By Ben Wilner
The doors were torn off the stalls in the men’s room. Tables were overturned. The piano was damaged. These are only a few results of some students’ unruly behavior in the Cyber Café of Raritan Valley Community College in October.
Reinhold Woykowski, safety and facilities manager at RVCC, couldn’t estimate a dollar amount of the total damage done, but he said the damage to a table in the lounge would likely be at least $250. The student lounge had to be closed for a few days afterward.
“After I saw the extremely rowdy behavior and the broken table (in the Cyber Café), I made a judgment call and closed the lounge to send a message that unruly behavior and abusive language just wasn’t tolerated,” said Woykowski.
This is the first time an incident like this has occurred this year, although out-of-line behavior is not uncommon throughout the many areas of RVCC. Complaints to the campus security team sometimes result from offensive language or behavior.
“I’m not surprised,” says Ray Larosa, a student at RVCC, upon hearing about this incident.
Neither was Kate Wells, a former RVCC student. “If only people could do something more constructive,” she said. “They need to find something better to do with their time.”
It is curious to wonder what implications incidents like these have for RVCC. It’s possible that students are generally unhappy with themselves and taking it out on whatever they can, or are simply unruly out of boredom and looking for entertainment. Regardless of the reason, what does that say about this college, its students and its campus?

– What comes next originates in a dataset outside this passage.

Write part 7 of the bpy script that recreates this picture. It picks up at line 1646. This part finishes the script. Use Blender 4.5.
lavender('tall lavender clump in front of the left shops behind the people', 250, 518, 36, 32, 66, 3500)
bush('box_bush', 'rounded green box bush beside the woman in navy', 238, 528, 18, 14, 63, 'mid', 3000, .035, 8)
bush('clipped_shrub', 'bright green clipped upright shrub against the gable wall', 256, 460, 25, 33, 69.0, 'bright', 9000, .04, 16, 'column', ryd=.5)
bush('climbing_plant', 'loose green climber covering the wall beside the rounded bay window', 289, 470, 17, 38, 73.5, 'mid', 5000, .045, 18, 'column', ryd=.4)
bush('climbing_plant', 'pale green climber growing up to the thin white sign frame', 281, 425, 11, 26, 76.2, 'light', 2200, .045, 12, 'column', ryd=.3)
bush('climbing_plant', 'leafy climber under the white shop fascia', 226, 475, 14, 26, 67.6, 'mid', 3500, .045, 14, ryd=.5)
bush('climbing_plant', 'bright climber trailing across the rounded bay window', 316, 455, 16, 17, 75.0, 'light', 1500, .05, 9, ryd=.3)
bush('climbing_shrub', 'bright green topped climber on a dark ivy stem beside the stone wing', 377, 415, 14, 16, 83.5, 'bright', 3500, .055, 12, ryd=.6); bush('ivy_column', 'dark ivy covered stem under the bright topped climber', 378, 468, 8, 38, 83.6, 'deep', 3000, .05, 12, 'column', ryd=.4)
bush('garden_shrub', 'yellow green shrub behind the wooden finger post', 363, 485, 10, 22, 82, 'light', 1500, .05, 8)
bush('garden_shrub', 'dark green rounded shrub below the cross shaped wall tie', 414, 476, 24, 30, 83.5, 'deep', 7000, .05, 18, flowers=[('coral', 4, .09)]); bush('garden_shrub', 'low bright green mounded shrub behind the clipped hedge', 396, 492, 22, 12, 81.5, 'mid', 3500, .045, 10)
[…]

“I think people do it because it makes them feel tough or to express hate,” says Larosa. “It doesn’t make any sense.”
Such lack of respect is a major concern of the administration. “The bottom line is that certain students must understand that their behavior is very offensive to others,” says Woykowski. “I myself have witnessed a student jumping completely on top of a table. Using the tables to put your feet up shows no respect for college property. It’s brand new furniture and it’s just being abused.”
Since incidents like these do not occur very often, it is disturbing every time they do. They keep the campus from being recognized, even by our own students and faculty, as a safe and enjoyable place to spend time, take classes, study and socialize. Incidents like these can raise peoples’ suspicions about who is committing these acts and why. Nobody wins unless everybody wins, and these types of acts are keeping everyone from winning.
This event caused some distress, but it was not enough even to warrant an incident report.
“There are two things that security does,” Woykowski says. “If there is a small complaint or incident, there is an entry in the log book. But if there is something that is more involved, security will then make a special incident report and call the squad, police or any others who may need further assistance beyond our own security staff.”
For this incident, Woykowski says, “there is not an official report. I received a call from security and just went down, spoke to them and made the decision to close the lounge.”
Woykowski encourages students to be respectful. “I am only asking three things: respect the furniture and sit like adults, stop with the vulgar language, and show respect to others who walk by that area everyday. Our security has tried on numerous occasions to ask the students in the lounge area to tone it down.”